REQUIREMENT -
Retype the lines beneath this one, from the first through the line containing "from mathutils import Vector, Matrix". Pictures are left out.

DATA -
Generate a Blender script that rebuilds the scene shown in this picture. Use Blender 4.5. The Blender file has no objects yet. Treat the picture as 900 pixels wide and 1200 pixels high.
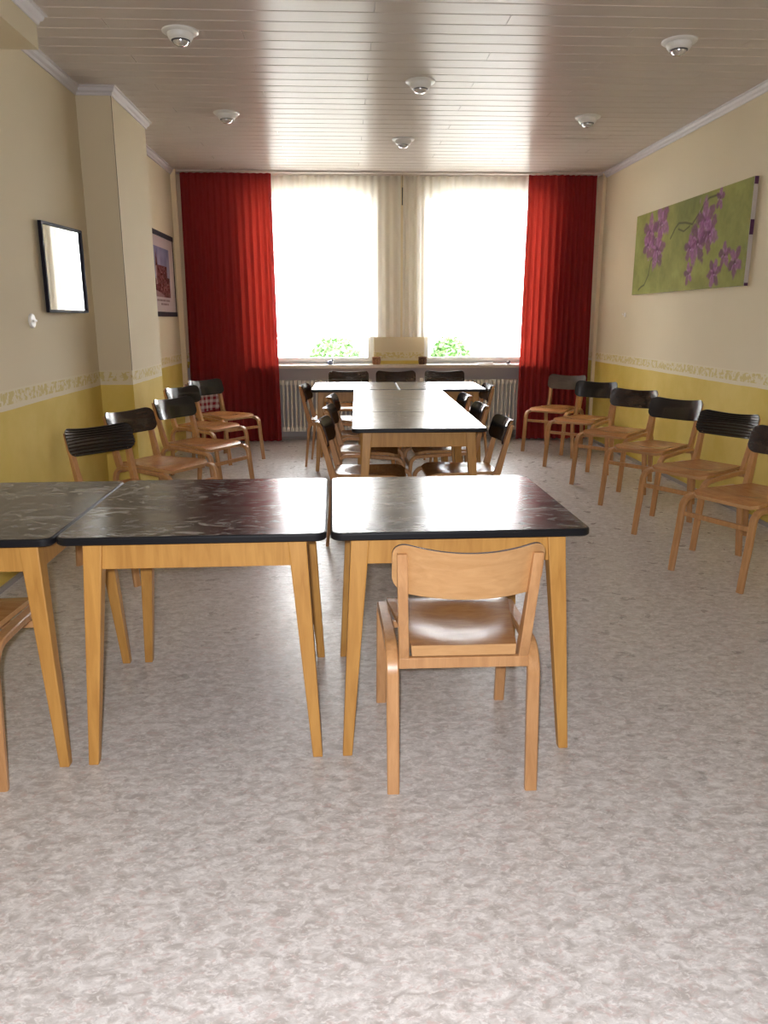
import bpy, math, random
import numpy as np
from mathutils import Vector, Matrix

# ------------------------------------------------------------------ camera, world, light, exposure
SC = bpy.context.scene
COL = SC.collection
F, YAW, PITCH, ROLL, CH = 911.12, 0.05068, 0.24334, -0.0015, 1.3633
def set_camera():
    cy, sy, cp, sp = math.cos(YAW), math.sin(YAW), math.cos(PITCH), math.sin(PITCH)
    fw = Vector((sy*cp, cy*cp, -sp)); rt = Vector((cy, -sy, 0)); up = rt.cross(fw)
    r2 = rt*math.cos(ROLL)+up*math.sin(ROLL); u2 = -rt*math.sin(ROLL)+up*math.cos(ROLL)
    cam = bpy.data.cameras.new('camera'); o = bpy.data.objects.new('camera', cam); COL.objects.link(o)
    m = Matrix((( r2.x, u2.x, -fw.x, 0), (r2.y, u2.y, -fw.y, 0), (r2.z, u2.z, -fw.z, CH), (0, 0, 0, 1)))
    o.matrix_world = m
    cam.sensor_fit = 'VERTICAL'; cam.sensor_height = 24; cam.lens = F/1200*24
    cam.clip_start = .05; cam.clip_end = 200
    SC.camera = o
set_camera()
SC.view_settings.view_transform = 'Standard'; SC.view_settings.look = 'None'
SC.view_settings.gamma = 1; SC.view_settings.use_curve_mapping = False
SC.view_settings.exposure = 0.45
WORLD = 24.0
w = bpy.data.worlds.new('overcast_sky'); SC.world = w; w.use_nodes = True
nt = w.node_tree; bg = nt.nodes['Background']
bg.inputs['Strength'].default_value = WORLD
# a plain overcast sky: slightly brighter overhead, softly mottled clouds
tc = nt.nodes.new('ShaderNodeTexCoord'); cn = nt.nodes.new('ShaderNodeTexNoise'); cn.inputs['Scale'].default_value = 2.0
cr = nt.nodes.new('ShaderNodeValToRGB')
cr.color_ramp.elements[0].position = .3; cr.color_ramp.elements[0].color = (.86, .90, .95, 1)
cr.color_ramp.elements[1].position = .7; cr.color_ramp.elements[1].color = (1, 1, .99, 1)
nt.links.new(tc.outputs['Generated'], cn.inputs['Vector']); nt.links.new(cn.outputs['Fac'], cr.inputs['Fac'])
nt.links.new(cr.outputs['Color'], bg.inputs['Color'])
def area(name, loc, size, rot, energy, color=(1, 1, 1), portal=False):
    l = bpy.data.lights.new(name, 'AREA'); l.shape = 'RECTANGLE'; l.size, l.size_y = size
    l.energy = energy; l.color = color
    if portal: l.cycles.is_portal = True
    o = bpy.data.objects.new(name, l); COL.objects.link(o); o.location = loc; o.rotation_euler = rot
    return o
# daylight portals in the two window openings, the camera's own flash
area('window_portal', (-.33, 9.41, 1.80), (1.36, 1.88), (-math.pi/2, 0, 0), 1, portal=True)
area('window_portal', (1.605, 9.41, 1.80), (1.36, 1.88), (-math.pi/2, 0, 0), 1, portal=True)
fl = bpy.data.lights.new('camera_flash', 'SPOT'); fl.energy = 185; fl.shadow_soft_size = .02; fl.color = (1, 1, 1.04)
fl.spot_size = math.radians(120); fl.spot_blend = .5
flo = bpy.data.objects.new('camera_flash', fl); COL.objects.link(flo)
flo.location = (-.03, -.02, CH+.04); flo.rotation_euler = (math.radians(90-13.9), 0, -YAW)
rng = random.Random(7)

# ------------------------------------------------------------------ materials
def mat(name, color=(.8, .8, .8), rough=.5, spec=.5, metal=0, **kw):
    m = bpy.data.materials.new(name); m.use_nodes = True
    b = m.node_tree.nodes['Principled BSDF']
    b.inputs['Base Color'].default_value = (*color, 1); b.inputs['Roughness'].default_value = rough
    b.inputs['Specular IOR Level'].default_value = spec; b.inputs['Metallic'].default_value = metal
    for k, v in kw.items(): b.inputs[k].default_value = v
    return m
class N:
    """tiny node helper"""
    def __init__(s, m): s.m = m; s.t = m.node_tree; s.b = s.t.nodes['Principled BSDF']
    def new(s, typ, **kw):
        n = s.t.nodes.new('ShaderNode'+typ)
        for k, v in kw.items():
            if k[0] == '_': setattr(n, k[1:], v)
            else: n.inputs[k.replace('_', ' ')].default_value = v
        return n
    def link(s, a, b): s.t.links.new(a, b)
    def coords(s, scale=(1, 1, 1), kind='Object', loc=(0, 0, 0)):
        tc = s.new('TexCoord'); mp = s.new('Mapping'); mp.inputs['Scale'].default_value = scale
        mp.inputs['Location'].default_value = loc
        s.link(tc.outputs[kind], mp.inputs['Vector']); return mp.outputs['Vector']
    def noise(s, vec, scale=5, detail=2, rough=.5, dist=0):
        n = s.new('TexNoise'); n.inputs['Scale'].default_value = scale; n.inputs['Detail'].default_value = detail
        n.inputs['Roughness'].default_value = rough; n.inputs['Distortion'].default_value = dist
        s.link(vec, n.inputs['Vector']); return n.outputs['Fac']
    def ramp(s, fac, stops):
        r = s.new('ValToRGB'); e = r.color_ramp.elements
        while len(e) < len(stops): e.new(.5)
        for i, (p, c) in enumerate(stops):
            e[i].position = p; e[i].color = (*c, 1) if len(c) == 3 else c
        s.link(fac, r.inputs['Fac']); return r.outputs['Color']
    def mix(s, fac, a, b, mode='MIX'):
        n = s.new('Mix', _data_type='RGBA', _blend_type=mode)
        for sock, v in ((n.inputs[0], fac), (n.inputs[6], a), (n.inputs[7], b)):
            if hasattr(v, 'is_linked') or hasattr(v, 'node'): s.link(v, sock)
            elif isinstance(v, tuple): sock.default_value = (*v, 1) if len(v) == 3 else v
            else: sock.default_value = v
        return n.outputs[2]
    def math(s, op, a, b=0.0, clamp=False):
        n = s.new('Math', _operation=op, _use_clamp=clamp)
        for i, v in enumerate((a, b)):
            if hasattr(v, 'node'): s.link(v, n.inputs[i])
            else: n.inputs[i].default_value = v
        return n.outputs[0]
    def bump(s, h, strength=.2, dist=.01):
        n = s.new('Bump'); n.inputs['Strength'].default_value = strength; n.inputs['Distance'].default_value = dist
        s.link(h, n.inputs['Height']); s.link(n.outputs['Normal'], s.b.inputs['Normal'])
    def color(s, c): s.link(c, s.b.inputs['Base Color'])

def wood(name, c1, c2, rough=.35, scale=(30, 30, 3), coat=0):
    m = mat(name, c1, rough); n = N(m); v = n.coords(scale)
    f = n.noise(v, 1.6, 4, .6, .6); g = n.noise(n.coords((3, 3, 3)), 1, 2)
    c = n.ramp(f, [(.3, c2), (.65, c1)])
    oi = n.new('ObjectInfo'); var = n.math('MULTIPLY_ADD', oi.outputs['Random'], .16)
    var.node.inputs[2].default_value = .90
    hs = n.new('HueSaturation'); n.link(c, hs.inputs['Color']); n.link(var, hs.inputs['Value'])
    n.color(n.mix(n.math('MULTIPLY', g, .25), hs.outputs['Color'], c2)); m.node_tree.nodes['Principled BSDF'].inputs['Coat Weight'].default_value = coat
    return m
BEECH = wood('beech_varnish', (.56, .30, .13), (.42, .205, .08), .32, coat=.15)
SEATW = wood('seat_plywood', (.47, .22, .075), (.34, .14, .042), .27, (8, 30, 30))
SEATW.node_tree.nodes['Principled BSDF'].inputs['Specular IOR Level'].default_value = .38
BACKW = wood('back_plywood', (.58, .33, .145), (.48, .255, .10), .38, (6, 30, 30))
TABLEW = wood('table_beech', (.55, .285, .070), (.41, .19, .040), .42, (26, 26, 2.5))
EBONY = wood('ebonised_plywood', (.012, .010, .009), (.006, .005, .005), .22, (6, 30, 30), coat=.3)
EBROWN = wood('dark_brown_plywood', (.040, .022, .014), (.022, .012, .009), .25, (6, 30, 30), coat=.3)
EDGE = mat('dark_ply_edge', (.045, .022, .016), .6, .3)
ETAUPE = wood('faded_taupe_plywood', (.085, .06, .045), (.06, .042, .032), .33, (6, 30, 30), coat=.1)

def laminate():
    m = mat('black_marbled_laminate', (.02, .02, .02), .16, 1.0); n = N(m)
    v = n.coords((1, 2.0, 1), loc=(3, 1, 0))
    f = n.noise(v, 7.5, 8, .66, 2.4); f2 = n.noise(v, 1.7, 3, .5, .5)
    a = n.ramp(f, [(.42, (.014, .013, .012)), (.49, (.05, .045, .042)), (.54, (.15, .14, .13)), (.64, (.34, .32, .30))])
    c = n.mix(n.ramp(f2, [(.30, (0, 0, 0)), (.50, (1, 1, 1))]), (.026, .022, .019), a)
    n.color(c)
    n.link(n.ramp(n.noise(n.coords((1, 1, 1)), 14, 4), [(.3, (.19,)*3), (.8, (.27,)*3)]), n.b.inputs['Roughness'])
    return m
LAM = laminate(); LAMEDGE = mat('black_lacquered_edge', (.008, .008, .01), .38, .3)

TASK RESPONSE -
Generate a Blender script that rebuilds the scene shown in this picture. Use Blender 4.5. The Blender file has no objects yet. Treat the picture as 900 pixels wide and 1200 pixels high.
import bpy, math, random
import numpy as np
from mathutils import Vector, Matrix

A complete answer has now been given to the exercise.